Friday, October 24, 2008

The Many Faces of David Williamson

Last year, when we toured many of the great museums in Paris, I discovered that several famous artists painted a self-portrait. Some artists, like van Gogh, painted many. Some of you know that my wonderful husband is an artist. What you probably don't know is that he, too, is a master of the self-portrait. Today I decided (with his permission) to share with you a few of David's self-portraits. You will see how his self-perception has changed through the ages and I am sure you will be able to appreciate how he has grown as an artist.

Sometime in his early twenties, David created this likeness of himself. It was composed using crayola felt-tipped markers on a sturdy card-stock. Note the acurate stylization of the mullet hair cut that is so reminicent of the era, as is the single gold earring dangling from his left ear. Since it was drawn the year we were married (evidenced by the enormous smile on his face), we'll call this his romantic period.

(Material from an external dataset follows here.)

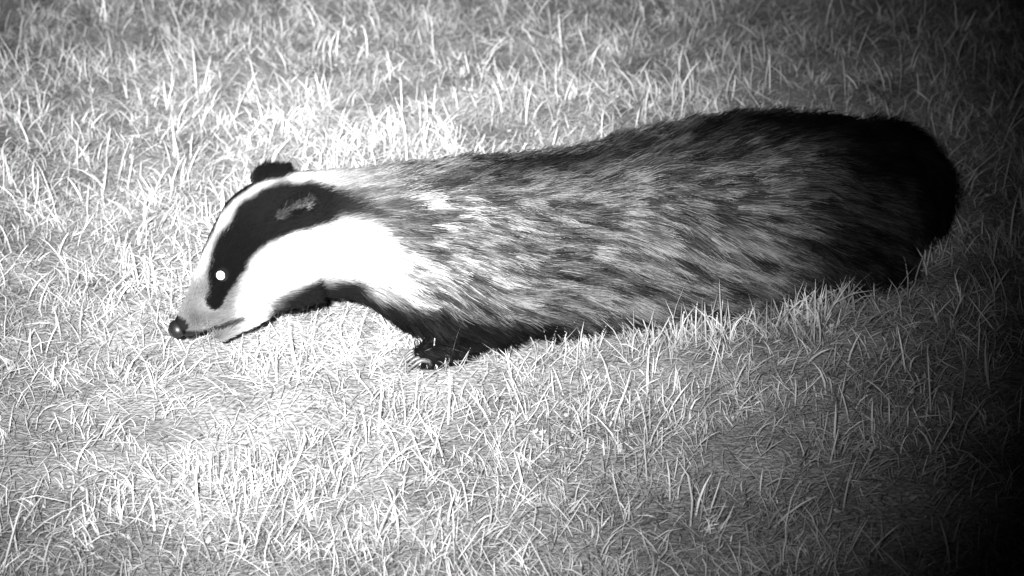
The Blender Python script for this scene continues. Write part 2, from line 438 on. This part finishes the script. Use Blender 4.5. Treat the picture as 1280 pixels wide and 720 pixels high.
# ------------------------------------------------------------------ grass
FX = [-.12, -.08, .0, .2, .34, .40, .44, .46]; FW = [0, .075, .10, .112, .095, .06, .03, 0]
def under_body(X, Y, inset):
    """inside the animal's footprint on the lawn"""
    yc = SL * (X + .133); lt = np.abs((Y - yc) * math.cos(PSI))
    xx = X + (Y - yc) * math.sin(PSI) * math.cos(PSI)
    return (lt < np.interp(xx, FX, FW) - inset) & (xx > -.1) & (xx < .46)
GV = []; GC = []; GFn = 0; GF = []
def blades(n, x0, x1, y0, y1, lmin, lmax, wmin, wmax, leanmin, leanmax, curl, tmin, tmax, clumpy, zoff, inset, coh=1.0, levels=4, skip=None, XY=None, cs=(24, 9)):
    global GFn
    if XY is None: X = rng.uniform(x0, x1, n); Y = rng.uniform(y0, y1, n)
    else: X, Y = XY
    Pn = np.stack([X, Y, 0 * X], 1)
    cl = .6 * vnoise(Pn, cs[0], 31) + .4 * vnoise(Pn, cs[1], 32)
    k = rng.random(n) < np.clip(1 + clumpy * (cl - .5) * 4, .03, 1)
    k &= ~under_body(X, Y, inset)
    if skip is not None: k &= ~((np.abs(X) < skip[0]) & (Y > skip[1]) & (Y < skip[2]))
    X, Y, cl, Pn = X[k], Y[k], cl[k], Pn[k]; n = len(X)
    Ln = (lmin + (lmax - lmin) * rng.beta(1.6, 3.2, n)) * (.75 + .5 * cl)
    W = rng.uniform(wmin, wmax, n) / 2
    az = 4 * math.pi * vnoise(Pn, 19, 61) + rng.normal(0, coh, n)
    lean = np.radians(rng.uniform(leanmin, leanmax, n))
    bend = np.radians(rng.normal(curl, curl * .6, n))
    az2 = rng.normal(0, .6, n)
    tw = az + math.pi / 2 + rng.normal(0, .6, n)
    p = np.stack([X, Y, relief(X, Y) + zoff * rng.random(n)], 1)
    side = np.stack([np.cos(tw), np.sin(tw), rng.normal(0, .25, n)], 1)
    V = np.empty((n, levels, 2, 3))
    wp_ = np.array([1, 1.0, .75, .08]) if levels == 4 else np.array([1, .9, .1])
    for i in range(levels):
        V[:, i, 0] = p - side * (W * wp_[i])[:, None]; V[:, i, 1] = p + side * (W * wp_[i])[:, None]
        a = lean + bend * i / (levels - 1); z_ = az + az2 * i / (levels - 1)
        stp = np.stack([np.sin(a) * np.cos(z_), np.sin(a) * np.sin(z_), np.cos(a)], 1) * (Ln / (levels - 1))[:, None]
        p = p + stp; p[:, 2] = np.maximum(p[:, 2], relief(p[:, 0], p[:, 1]) + .001)
    t = tmin + (tmax - tmin) * rng.beta(1.1, 1.1, n)
    t = t * (.34 + 1.25 * (.35 * vnoise(Pn, 6, 40) + .4 * vnoise(Pn, 23, 41) + .25 * vnoise(Pn, 60, 42)))
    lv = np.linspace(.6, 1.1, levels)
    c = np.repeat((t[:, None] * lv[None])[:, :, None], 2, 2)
    base = GFn + np.arange(n) * levels * 2
    for i in range(levels - 1):
        q = base + i * 2
        GF.append(np.stack([q, q + 1, q + 3, q + 2], 1))
    GV.append(V.reshape(-1, 3)); GC.append(c.ravel()); GFn += n * levels * 2
near = (-1.15, 1.15, -.8, 1.75)
blades(175000, *near, .014, .050, .0006, .0013, 45, 92, 18, .12, .88, .6, .008, .03, 1.5, levels=3)     # matted thatch
blades(76000, *near, .010, .036, .0008, .0017, 10, 75, 40, .26, .94, 1.3, .0, .015, 1.2, cs=(34, 12))    # lawn blades
blades(7000, *near, .032, .068, .0011, .0022, 3, 50, 30, .65, .98, 1.4, .0, .01, 1.3)                    # taller blades
blades(700, *near, .06, .12, .0009, .0016, 10, 65, 45, .6, .95, .5, .0, .01, 2.0)                        # stray stems
blades(30000, -4, 4, -2, 6, .02, .05, .002, .004, 15, 80, 25, .3, .75, .4, .0, .03, 1.0, skip=(1.1, -.75, 1.7))
# taller fringe left standing along both flanks
m = 1500; s_ = rng.uniform(-.10, .44, m); sd = np.where(rng.random(m) < .7, -1, 1)
off = sd * (np.interp(s_, FX, FW) + rng.uniform(-.012, .045, m))
fxy = (s_ + off * NL[0], SL * (s_ + .133) + off * NL[1])
blades(m, *near, .024, .078, .0009, .0018, 0, 52, 32, .45, .95, 3.2, .0, .03, 1.6, XY=fxy, cs=(38, 15))
def leaves(n):
    global GFn
    X = rng.uniform(-1.1, 1.1, n); Y = rng.uniform(-.7, 1.7, n)
    cl = vnoise(np.stack([X, Y, 0 * X], 1), 7, 51)
    k = (rng.random(n) < sstep(.5, .8, cl) + .06) & ~under_body(X, Y, .0)
    X, Y = X[k], Y[k]; n = len(X)
    r_ = rng.uniform(.0015, .0044, n); nz = nrm(np.stack([rng.normal(0, .6, n), rng.normal(-.1, .6, n), np.ones(n)], 1))
    t1 = nrm(np.cross(nz, rng.normal(0, 1, (n, 3)))); t2 = np.cross(nz, t1)
    c = np.stack([X, Y, relief(X, Y) + rng.uniform(.001, .010, n)], 1)
    V = np.empty((n, 8, 3)); jit = rng.uniform(.6, 1.2, (n, 8))
    for i in range(8):
        a = i / 8 * 2 * math.pi; V[:, i] = c + (r_ * jit[:, i] * math.cos(a))[:, None] * t1 + (r_ * jit[:, i] * .6 * math.sin(a))[:, None] * t2 + nz * (.0015 * math.cos(2 * a))
    base = GFn + np.arange(n) * 8
    for q in ((0, 1, 2, 3), (0, 3, 4, 7), (4, 5, 6, 7)):
        GF.append(np.stack([base + j for j in q], 1))
    GV.append(V.reshape(-1, 3)); GC.append(np.repeat(rng.uniform(.2, .5, n), 8)); GFn += n * 8
leaves(14000)
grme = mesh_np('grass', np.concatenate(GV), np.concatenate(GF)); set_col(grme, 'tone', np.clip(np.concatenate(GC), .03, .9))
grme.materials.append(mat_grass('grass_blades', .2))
new_obj('grass', grme)

# ------------------------------------------------------------------ camera, lamp, sky
cam = bpy.data.cameras.new('camera'); co = new_obj('camera', cam); cam.lens = 81; cam.clip_end = 1000; cam.clip_start = .05
tgt = Vector((0, 0, .064)); co.location = tgt - 2.4 * Vector((0, CP, -SP))
co.rotation_euler = (math.radians(90 - 24), 0, 0); sc.camera = co
cam.dof.use_dof = True; cam.dof.focus_distance = 2.28; cam.dof.aperture_fstop = 9
sp = bpy.data.lights.new('infrared_lamp', 'SPOT'); so = new_obj('infrared_lamp', sp)
so.location = co.location + Vector((-.10, 0, .08)); aim = Vector((-.225, .42, .0))
so.rotation_euler = (aim - so.location).to_track_quat('-Z', 'Y').to_euler()
sp.energy = 2550; sp.spot_size = math.radians(40); sp.spot_blend = .5; sp.shadow_soft_size = .02; sp.color = (1, 1, 1)
# beam profile of the LED reflector: bright core, soft bell-shaped fall-off
sp.use_nodes = True; nt = sp.node_tree; em = nt.nodes['Emission']
tcn = nt.nodes.new('ShaderNodeTexCoord'); sx = nt.nodes.new('ShaderNodeSeparateXYZ'); nt.links.new(tcn.outputs['Normal'], sx.inputs[0])
def M_(op, a, b=None):
    m = nt.nodes.new('ShaderNodeMath'); m.operation = op
    for i, v in enumerate((a, b)):
        if v is None: continue
        if isinstance(v, (int, float)): m.inputs[i].default_value = v
        else: nt.links.new(v, m.inputs[i])
    return m.outputs[0]
qx = M_('DIVIDE', M_('DIVIDE', sx.outputs[0], sx.outputs[2]), .146)
qy = M_('DIVIDE', M_('DIVIDE', sx.outputs[1], sx.outputs[2]), .140)
rr_ = M_('ADD', M_('MULTIPLY', qx, qx), M_('MULTIPLY', qy, qy))
nt.links.new(M_('EXPONENT', M_('MULTIPLY', rr_, -1.0)), em.inputs['Strength'])
w = bpy.data.worlds.new('World'); sc.world = w; w.use_nodes = True; nt = w.node_tree
sky = nt.nodes.new('ShaderNodeTexSky'); sky.sky_type = 'NISHITA'; sky.sun_disc = False; sky.sun_elevation = math.radians(-4); sky.sun_rotation = math.radians(200)
bwn = nt.nodes.new('ShaderNodeRGBToBW'); nt.links.new(sky.outputs[0], bwn.inputs[0]); nt.links.new(bwn.outputs[0], nt.nodes['Background'].inputs['Color'])
nt.nodes['Background'].inputs['Strength'].default_value = .03
print('BODY verts', nv, 'fur', len(PT), 'grass verts', GFn)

Next, sometime in his early thirties, David moved to a photographic medium for self-expression. This rendering was made while actually flying an airplane. Note the "I-was-made-to-do-this" grin on his face, as well as the dramatic reflection in the sunglass lens. This portrait was made as David realized his call to become a pilot, so we will call this his enlightenment period.

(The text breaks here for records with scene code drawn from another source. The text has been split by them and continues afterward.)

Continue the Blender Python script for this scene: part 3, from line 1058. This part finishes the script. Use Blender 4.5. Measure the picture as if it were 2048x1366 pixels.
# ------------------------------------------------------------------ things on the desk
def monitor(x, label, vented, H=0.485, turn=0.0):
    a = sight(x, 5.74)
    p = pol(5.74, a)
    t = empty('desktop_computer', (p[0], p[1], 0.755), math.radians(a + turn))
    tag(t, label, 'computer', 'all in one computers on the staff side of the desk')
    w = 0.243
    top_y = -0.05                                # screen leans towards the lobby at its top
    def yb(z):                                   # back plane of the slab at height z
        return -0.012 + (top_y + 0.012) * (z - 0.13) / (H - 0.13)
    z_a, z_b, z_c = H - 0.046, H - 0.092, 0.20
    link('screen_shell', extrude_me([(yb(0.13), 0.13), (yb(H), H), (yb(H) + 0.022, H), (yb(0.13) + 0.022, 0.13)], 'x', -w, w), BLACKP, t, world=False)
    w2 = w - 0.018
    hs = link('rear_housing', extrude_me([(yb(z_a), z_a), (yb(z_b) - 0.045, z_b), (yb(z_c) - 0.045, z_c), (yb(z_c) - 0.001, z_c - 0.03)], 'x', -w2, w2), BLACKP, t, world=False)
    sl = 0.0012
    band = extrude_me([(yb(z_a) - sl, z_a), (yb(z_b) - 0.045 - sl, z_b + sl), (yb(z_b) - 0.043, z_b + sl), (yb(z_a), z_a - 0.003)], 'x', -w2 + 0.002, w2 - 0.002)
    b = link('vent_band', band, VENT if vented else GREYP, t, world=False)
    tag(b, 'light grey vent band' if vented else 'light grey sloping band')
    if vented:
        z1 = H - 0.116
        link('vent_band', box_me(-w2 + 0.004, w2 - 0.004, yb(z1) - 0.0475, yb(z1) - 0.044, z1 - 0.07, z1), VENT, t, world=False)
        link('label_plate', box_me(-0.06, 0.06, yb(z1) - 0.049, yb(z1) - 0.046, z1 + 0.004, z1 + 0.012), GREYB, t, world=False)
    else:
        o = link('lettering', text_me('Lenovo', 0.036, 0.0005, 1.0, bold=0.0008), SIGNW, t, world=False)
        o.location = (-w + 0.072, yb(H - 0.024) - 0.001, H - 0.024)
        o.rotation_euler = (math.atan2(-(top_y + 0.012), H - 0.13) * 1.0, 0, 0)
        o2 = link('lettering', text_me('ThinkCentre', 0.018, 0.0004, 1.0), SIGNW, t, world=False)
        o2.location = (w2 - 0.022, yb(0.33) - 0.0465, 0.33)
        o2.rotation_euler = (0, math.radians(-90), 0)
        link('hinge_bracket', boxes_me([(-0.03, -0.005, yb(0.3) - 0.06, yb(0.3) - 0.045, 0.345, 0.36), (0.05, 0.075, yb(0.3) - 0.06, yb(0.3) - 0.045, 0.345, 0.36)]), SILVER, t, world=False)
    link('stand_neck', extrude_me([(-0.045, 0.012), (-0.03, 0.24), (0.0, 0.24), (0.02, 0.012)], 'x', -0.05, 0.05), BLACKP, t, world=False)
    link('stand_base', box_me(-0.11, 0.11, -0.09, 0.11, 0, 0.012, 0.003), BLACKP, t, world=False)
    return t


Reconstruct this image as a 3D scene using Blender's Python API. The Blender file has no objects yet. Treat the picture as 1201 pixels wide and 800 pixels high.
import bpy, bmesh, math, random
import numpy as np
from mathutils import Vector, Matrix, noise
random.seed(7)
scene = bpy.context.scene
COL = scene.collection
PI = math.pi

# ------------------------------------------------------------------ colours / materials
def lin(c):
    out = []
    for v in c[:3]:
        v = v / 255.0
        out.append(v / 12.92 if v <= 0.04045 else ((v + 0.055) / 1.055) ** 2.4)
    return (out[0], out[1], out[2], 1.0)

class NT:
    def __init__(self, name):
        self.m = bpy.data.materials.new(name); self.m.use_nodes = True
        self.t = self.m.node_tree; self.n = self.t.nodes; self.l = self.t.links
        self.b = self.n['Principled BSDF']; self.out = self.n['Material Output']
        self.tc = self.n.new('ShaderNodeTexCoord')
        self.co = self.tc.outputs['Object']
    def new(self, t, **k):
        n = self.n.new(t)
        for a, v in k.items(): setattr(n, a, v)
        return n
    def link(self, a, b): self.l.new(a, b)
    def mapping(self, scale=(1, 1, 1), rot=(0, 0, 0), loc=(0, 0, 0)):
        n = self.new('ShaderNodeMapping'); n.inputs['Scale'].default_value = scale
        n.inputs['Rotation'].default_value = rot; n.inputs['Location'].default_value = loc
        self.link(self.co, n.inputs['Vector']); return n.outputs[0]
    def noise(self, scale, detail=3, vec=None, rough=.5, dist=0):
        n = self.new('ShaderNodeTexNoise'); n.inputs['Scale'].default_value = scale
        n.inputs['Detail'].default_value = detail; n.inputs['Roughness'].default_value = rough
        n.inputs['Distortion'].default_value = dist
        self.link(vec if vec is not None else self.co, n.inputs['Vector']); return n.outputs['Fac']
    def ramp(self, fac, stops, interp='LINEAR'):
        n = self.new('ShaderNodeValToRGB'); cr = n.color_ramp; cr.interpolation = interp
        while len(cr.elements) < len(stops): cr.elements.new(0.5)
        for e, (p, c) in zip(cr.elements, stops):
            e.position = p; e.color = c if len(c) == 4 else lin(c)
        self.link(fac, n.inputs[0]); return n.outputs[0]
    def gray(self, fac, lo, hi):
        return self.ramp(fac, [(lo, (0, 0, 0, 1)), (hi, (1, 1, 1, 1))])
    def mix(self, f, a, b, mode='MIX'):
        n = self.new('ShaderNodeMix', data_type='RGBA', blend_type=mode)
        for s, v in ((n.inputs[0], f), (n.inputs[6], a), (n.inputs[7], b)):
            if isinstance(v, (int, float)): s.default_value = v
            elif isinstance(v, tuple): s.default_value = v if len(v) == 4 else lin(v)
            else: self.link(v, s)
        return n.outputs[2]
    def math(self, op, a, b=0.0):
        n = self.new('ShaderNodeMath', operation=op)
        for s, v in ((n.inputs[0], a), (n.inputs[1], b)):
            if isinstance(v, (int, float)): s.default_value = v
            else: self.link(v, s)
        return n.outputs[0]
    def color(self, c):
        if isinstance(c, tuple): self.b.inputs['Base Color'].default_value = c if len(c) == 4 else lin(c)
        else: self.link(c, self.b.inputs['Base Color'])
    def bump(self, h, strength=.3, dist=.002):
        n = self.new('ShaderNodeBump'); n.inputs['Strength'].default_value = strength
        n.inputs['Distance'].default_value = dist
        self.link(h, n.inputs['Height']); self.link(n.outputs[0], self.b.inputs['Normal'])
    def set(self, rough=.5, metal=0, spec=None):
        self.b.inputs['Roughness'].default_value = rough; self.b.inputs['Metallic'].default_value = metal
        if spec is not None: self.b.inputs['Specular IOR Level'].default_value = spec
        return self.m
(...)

Finally, and most recently, we have this picture which suddenly appeared on my cell-phone. Taken with my cell-phone camera, this poigniant moment of self-actualization is perhaps the culmination of David's greatest works. Lest you be completely dismayed, let me point out that David is missing the upper third of his left index finger. So this photo is more of an illusion than a reality. Still, it speaks to me. It speaks of a late-thirties man who has fought against the urge to become too serious as he ages. It speaks of a hilarious husband who is full of surprises. It speaks of a guy with perhaps a little too much time on his hands. And I don't think this period can be labeled. It stands as a work in a universe all its own!